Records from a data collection
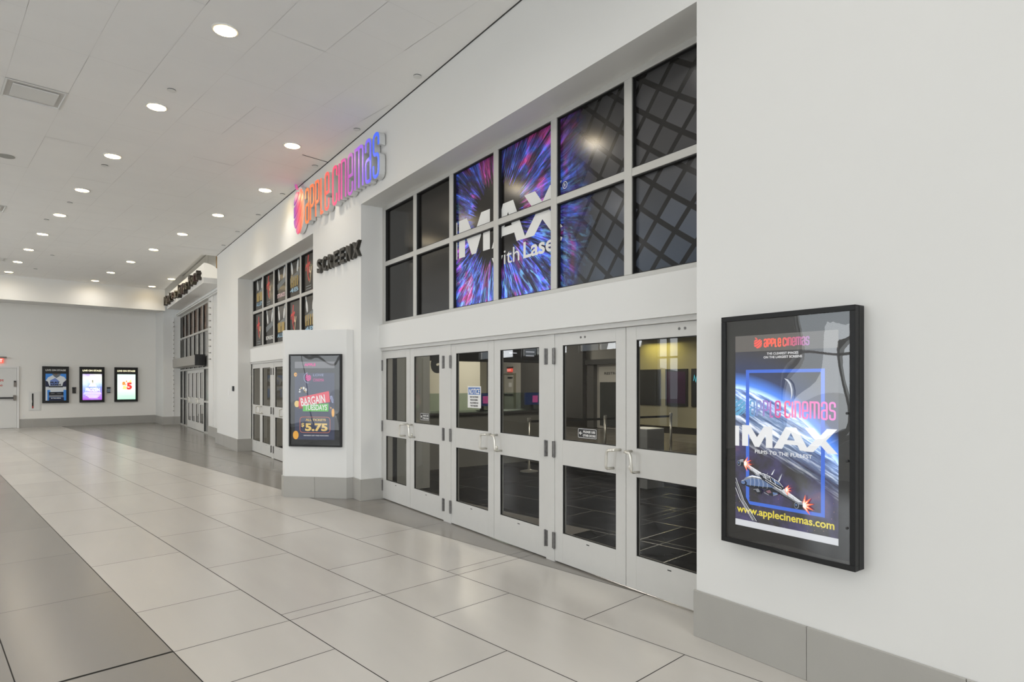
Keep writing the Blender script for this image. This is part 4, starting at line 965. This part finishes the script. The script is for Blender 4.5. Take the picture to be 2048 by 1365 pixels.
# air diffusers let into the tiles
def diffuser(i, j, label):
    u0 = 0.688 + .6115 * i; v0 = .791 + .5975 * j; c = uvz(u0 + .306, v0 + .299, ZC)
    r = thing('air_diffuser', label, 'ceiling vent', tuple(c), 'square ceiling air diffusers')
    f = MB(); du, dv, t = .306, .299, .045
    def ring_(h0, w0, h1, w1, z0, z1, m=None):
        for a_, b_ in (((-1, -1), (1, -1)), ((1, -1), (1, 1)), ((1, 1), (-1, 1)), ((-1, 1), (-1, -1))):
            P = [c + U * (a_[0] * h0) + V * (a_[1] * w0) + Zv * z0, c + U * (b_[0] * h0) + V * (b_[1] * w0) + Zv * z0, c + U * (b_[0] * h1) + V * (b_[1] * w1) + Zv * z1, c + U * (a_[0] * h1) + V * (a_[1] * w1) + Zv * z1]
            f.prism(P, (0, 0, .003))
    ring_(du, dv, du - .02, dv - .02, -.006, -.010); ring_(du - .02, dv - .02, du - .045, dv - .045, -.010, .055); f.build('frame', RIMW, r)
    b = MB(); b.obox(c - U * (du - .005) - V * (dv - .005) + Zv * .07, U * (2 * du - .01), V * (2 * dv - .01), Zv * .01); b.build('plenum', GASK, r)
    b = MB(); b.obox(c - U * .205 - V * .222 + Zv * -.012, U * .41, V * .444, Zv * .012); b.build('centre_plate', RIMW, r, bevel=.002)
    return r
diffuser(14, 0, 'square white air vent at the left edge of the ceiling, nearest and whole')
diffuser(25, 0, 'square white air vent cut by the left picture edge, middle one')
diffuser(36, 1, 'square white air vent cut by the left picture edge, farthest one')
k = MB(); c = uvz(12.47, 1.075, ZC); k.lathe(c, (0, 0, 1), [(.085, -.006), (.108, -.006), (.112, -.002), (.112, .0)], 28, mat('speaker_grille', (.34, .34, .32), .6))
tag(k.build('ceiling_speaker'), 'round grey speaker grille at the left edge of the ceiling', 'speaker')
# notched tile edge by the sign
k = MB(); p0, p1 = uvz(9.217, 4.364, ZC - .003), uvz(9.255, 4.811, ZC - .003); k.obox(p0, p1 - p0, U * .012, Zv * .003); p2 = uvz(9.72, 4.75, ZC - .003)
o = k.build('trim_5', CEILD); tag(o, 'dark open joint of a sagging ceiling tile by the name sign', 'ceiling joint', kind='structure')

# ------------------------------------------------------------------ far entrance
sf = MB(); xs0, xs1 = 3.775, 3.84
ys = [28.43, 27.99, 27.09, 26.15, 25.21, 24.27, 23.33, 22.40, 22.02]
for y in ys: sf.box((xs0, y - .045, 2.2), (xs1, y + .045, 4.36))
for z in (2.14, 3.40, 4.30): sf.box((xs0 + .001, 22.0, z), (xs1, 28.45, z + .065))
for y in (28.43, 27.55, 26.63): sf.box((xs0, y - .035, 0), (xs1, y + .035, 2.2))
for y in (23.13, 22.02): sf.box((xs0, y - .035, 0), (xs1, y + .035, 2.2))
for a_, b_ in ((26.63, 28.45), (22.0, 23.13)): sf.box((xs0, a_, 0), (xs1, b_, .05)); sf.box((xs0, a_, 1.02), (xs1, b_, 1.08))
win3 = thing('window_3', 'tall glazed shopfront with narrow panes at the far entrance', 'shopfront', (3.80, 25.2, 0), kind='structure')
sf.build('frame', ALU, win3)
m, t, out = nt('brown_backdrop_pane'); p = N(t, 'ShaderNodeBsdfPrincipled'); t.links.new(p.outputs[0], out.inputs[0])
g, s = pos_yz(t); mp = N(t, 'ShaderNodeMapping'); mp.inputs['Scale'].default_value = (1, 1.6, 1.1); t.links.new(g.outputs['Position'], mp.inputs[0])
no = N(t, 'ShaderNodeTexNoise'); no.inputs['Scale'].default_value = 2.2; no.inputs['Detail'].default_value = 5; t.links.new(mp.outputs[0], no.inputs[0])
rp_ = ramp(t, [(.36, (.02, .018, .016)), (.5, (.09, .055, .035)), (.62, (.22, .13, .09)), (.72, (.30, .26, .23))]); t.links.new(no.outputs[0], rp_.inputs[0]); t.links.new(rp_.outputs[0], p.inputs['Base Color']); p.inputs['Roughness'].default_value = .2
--
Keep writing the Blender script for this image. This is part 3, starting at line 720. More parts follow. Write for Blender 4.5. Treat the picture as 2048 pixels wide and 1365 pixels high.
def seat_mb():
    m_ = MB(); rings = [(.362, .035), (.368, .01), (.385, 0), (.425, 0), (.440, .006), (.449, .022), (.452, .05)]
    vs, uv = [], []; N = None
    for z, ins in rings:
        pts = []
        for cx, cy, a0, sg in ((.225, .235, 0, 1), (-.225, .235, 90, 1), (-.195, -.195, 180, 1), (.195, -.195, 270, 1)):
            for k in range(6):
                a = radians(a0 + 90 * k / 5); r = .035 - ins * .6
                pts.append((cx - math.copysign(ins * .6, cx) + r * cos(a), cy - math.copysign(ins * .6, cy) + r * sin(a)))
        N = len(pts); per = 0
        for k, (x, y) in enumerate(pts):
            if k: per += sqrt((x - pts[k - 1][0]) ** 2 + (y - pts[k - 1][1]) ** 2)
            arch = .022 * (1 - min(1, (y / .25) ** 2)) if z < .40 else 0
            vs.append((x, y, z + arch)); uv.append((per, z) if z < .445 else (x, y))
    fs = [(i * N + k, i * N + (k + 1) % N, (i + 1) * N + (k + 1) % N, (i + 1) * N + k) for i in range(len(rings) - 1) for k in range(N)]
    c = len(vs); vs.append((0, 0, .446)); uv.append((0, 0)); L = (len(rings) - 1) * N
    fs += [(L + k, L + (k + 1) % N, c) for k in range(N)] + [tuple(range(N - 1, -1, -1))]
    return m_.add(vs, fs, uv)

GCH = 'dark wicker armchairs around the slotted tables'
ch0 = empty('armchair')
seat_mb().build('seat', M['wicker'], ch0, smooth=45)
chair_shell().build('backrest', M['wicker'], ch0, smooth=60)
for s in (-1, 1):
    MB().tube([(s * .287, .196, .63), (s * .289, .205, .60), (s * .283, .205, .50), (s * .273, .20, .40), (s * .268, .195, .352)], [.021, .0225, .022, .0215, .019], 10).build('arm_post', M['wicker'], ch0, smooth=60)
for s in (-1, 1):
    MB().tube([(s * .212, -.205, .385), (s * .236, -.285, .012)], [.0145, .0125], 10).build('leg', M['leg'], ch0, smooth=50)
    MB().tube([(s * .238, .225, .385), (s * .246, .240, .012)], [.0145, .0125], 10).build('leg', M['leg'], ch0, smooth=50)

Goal
Report how many lines in the records above contain the word "Keep", giving only the number.

Result for this exercise
2